El paraje en que nos encontrábamos era la Pun­ta Norte, donde esos terribles remolinos son más peligrosos. Piedrabuena, en épocas anteriores, ha­bía perdido el palo mayor de su buque que fué arrastrado por uno de ellos, y en ese mismo pun­to, cerca de Valdés Creek que teníamos a la vista, en una noche de tempestad que hacía más veloces esas corrientes, se perdía, en 1874, la barca americana «Mary A. Packer», hermoso buque de 700 toneladas, parte de cuya tripulación recogimos el 11 de noviembre de ese año a bordo del «Rosales», cuando mi primer viaje a Santa Cruz.

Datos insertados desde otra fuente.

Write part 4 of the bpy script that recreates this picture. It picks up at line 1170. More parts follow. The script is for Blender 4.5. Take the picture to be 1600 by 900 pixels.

La brisa que el capitán esperaba, llegó, y la «Santa Cruz», costeando las elevadas barrancas a pique de la península, cubiertas de médanos, que alumbrados por los rayos solares muy calientes ese día presentaban un aspecto triste aunque pintoresco, dobló Punta Delgada con intenciones de entrar en Bahía Nueva, mas el viento calmó de pronto, luego tornó al Norte poniéndose de proa, encrespando las aguas que con la marea corrían veloces en dirección opuesta para entrar al golfo. Pasamos de largo cerca de la Punta Nueva y Pun­ta Ninfas que semejan gigantescas fortificaciones, y, cortando con la proa del buque, inmensos camalotes de la alga más gigantesca que existe, la Macrocystis patagonica, nos dirigimos al Chubut. Esa alga lleva entre sus hojas y raíces un pequeño mundo animal, del cual se alimentaban las innu­merables gaviotas que blanqueaban su superficie y que al pasar nosotros cubrían el cielo con sus albas alas.